- PROBLEM DESCRIPTION -
Reading the listing below, count the lines that contain the word "from" and give that count alone.

•••

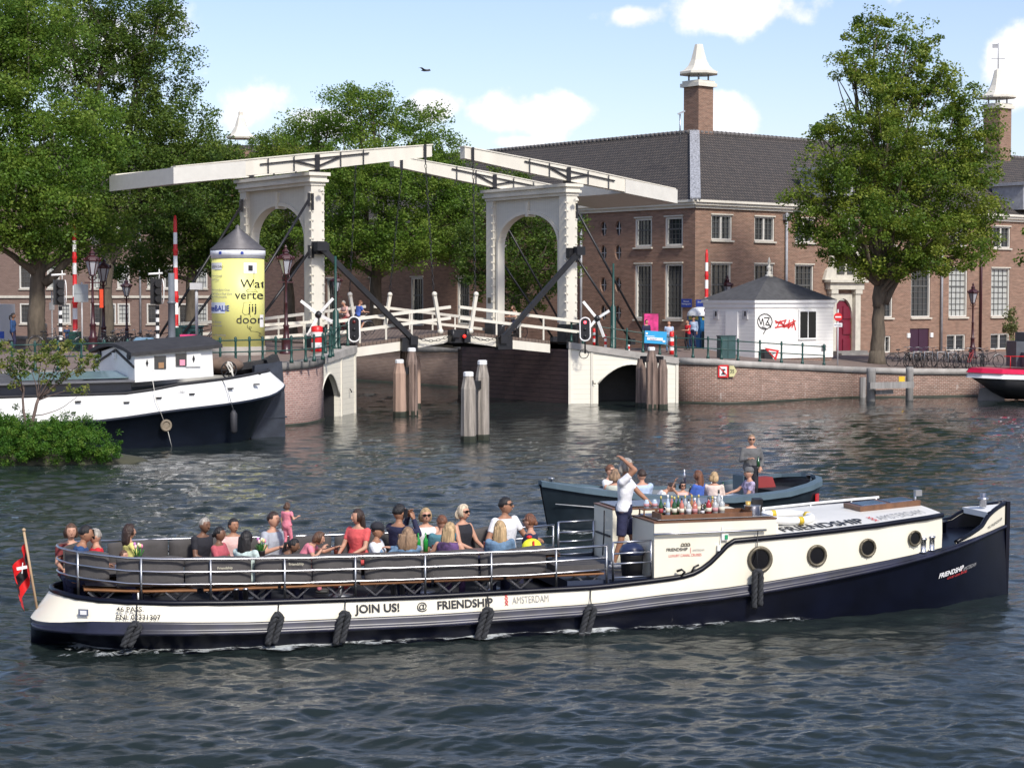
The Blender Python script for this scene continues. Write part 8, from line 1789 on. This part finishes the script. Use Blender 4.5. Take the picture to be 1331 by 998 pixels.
tp, h3_, ar_ = seated(518, 652, .45, 'man in a navy sweater holding a phone in front of his face', 130, top='navy', hair='short', hc='black', skin=1, sl=1, armL=(.08, -.24, .72), armR=(-.02, -.25, .68))
seated(530, 684, -.92, 'woman with big blond brown curls seen from behind, in a denim jacket', 175, top='denim', hair='curly', hc='sandy', fem=True, sl=1, armR=(.35 * 1, -.1, .55), armL=(.52, -.12, .52))
seated(553, 658, .98, 'blond woman with large sunglasses in a white top on the far bench', 15, top='white', hair='bob', hc='blond', fem=True, sl=0, shades=True, armL=(.12, -.34, .35))
seated(575, 667, .15, 'short haired man in a teal shirt turned away behind the blond woman', -150, top='teal', hair='short', hc='auburn', sl=.5)
seated(584, 676, -.92, 'long blond haired woman in a purple dotted dress seen from behind', 165, lean=8, top='dots', hair='long', hc='blond', fem=True, sl=0, dress=True, armL=(.32, -.35, .33), armR=(-.2, -.3, .3))
seated(601, 653, .95, 'platinum blond woman with sunglasses in a black top on the far bench', 55, top='black', hair='bob', hc='pale', fem=True, sl=0, shades=True)
seated(656, 643, .98, 'dark haired man in a white polo shirt and sunglasses on the far bench', 45, top='white', hair='short', hc='black', skin=1, sl=.5, turn=35, shades=True, armL=(.36, -.3, .28), armR=(-.25, -.2, .2), nod=-4)
seated(650, 674, -.9, 'woman with long straight blond hair in a light denim jacket seen from behind', 180, top='denim', hair='long', hc='blond', fem=True, sl=1)
seated(690, 665, -.45, 'person with auburn hair in a bun and a navy shirt, looking left, nearest the gate', -95, top='navy', hair='bun', hc='auburn', sl=1, shades=True, turn=-20)
# crew man at the bar, hand on his head
ft = BW(9.62, -.35, .82); a = FP(811, 594, -.35)
person('white haired crew man at the bar in white t-shirt and navy shorts, hand on head', BW(a.x, -.35, .80), 75, s=(a.z - .80) / 1.765, pose='stand', top='white', bot='shorts', hair='bob', hc='grey', skin=1, sl=.5, shades=True, armR=(-.14, -.03, 1.73), poleR=(-.2, -1, .1), armL=(.30, -.38, 1.0), lean=2, legL=(.13, -.16, .07), legR=(-.13, .14, .07))
def phone(at, rz, lab):
    t = thing('phone', lab, 'phone', at, rz); m = MB(); m.box((0, 0, 0), (.075, .012, .15), mat=Matrix.Rotation(.1, 3, 'X')); m.build('case', black, t)
q = FP(121, 694, -.05); phone(BW(q.x, q.y, q.z), R(-50), 'black phone held up at the stern of the tour boat'); q = FP(527, 667, .35); phone(BW(q.x, q.y, q.z), R(150), 'black phone held up by the man in the navy sweater'); q = FP(556, 700, .55); phone(BW(q.x, q.y, q.z), R(10), 'black phone held by the blond woman in sunglasses')
for u, y, lab in ((6.5, .1, 'glass of dark red drink beside the long haired woman in dots'), (6.8, -.1, 'second glass on the fourth table'), (5.25, .1, 'glass on the middle table of the tour boat'), (7.7, .05, 'glass on the table nearest the bar')):
    t = on_boat('drink_glass', lab, 'glass', u, y, TZ); m = MB(); m.lathe((0, 0, 0), [(.03, 0), (.038, .13)], 10); m.build('glass', M('cola', (.10, .02, .01), .15), t)
for u, lab in ((6.6, 'green beer bottle on the fourth table'), (6.72, 'second green bottle on the fourth table')):
    t = on_boat('bottle', lab, 'bottle', u, .12, TZ); mm, h, r = bottle_mb(0); mm.build('glass', M('bright green bottle', (.02, .25, .04), .1), t)
# the sloop party
def sloop_seat(px, py, y, label, face, seat=.33, **k):
    s0, z0 = on_wall(px, py, SA + SN * y, SE); ln = R(k.get('lean', 0)); s = (z0 - seat) / (.09 + .70 * math.cos(ln) + .125); q = SW(s0, y, seat); f = Vector((math.sin(R(face)), -math.cos(R(face)), 0)); b = q - f * .7 * s * math.sin(ln)
    return person(label, (b.x, b.y, seat), face, s=max(.6, min(1.12, s)), fine=False, **k)
sloop_seat(799, 594, .75, 'red brown haired man in a white shirt and sunglasses in the sloop bow', 60, top='white', hc='auburn', sl=1, shades=True)
sloop_seat(805, 606, -.35, 'brown haired woman in a sage vest seen from behind in the sloop', 170, top='sage', hair='bob', hc='sandy', fem=True, sl=0)
sloop_seat(842, 603, -.6, 'dark haired man in a light blue shirt seen from behind in the sloop', -150, top='ltblue', hc='dark', sl=1)
sloop_seat(882, 625, -.3, 'person in a white shirt bending low over the sloop table', 85, lean=45, top='white', hc='dark', sl=1, nod=25)
sb, _, arms_ = sloop_seat(898, 625, -.45, 'dark haired woman with bare shoulders raising a bottle in the sloop', 10, top='blush', hair='bob', hc='black', fem=True, sl=0, skin=0, shades=True, armR=(-.3, -.2, .95), armL=(.2, -.3, .5))
q = P(889.5, 628, 42.6); t = thing('shaker_bottle', 'silver bottle held up by the bare shouldered woman in the sloop', 'bottle', q); mm, h, r = bottle_mb(1); mm.build('glass', steel, t)
sloop_seat(920, 610, -.55, 'woman with long auburn hair in a royal blue top in the sloop, looking left', -125, top='royal', hair='long', hc='auburn', fem=True, sl=1)
sloop_seat(941, 612, -.6, 'blond woman in a cream top seen from behind in the sloop', 170, top='cream', hair='bob', hc='blond', fem=True, sl=1)
sloop_seat(990, 606, -.55, 'man with grey cap and floral shirt facing left in the sloop', -80, top='floral', hair='cap', hc='grey', sl=.5, armR=(-.2, -.45, .3))
s0, z0 = on_wall(993, 563, SA + SN * .0, SE); q = SW(s0, .0, .26)
person('curly haired man in grey shirt and sunglasses standing in the sloop, holding a bottle', (q.x, q.y, .26), 10, s=(z0 - .26) / 1.765, pose='stand', top='charcoal', bot='black', hair='short', hc='sandy', sl=1, shades=True, fine=False, armR=(-.12, -.22, 1.18), armL=(.2, -.12, .95), turn=-10)
q = P(985.5, 601, q.y - .32); t = thing('bottle', 'green bottle in the hand of the man standing in the sloop', 'bottle', q - Vector((0, 0, .1))); mm, h, r = bottle_mb(3); mm.build('glass', BC[0], t)
# people on the quays and the bridge
def standing(px, d, label, face, hgt=1.7, **k): g_ = ground(px, d); return person(label, (g_.x, g_.y, g_.z), face, s=hgt / 1.765, pose='stand', fine=False, **k)
standing(840, 99, 'person in navy standing before the magenta poster', 30, 1.7, top='navy', bot='navy', hc='dark', sl=1)
standing(869.5, 98.5, 'person in a light shirt standing beside the striped post', -20, 1.68, top='ltblue', bot='denim', hc='auburn', sl=.5)
standing(894, 99.5, 'person in white with a red vest and bag at the railing', -60, 1.65, top='red', bot='black', hc='dark', sl=.5, armL=(.1, -.35, 1.15)); standing(901.5, 102, 'person in pale blue with white cap beside the blue toilet', -40, 1.8, top='ltblue', bot='navy', hair='cap', hc='grey', sl=1)
standing(17, 86, 'dark haired person in a dark blue top walking right at the left edge', 90, 1.85, top='blue', bot='navy', hair='pony', hc='black', skin=2, sl=1)
standing(57, 93, 'brown haired person seen behind the sapling on the left quay', 60, 1.6, top='beige', bot='navy', hair='bob', hc='brown', fem=True); standing(87, 90, 'person in blue sitting low behind the sapling on the left quay', 60, 1.35, top='blue', bot='navy', hc='sandy')
def cyclist(a, b, z, label, blabel, face, **k):
    q = AB(a, b, z); rz = RZ if face > 0 else RZ + math.pi
    bk = dup(bk0, q, rz, blabel, 'ridden bicycles'); del bk['group']
    off = Vector((-.12 * math.cos(rz), -.12 * math.sin(rz), .96)); return person(label, (q.x + off.x, q.y + off.y, z + .96), math.degrees(rz) + 90, s=.97, pose='cycle', lean=14, fine=False, **k)
def deckz(a): a = a if a < CEN else 2 * CEN - a; return 3.12 + .56 * max(0, (a - 1.2) / 5.55) if a > 0 else 3.05
def on_b(px, b): u, _ = on_wall(px, 400, AB(0, b), RA); return u
a_ = on_b(448, 4.6); cyclist(a_, 4.6, deckz(a_), 'grey haired cyclist in a pinkish top on the left bridge leaf', 'bicycle ridden by the grey haired cyclist', -1, top='blush', bot='maroon', hc='grey', sl=.5)
a_ = on_b(467, 3.6); cyclist(a_, 3.6, deckz(a_), 'cyclist in a bright blue t-shirt on the left bridge leaf', 'bicycle ridden by the cyclist in bright blue', 1, top='royal', bot='shorts', hc='auburn', sl=.5)
a_ = on_b(668, 4.2); cyclist(a_, 4.2, deckz(a_), 'long haired cyclist on the right bridge leaf behind the push strut', 'bicycle ridden by the long haired cyclist', -1, top='beige', bot='shorts', hair='long', hc='brown', fem=True, sl=.5)
flush()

•••

- FINISHED TASK -
7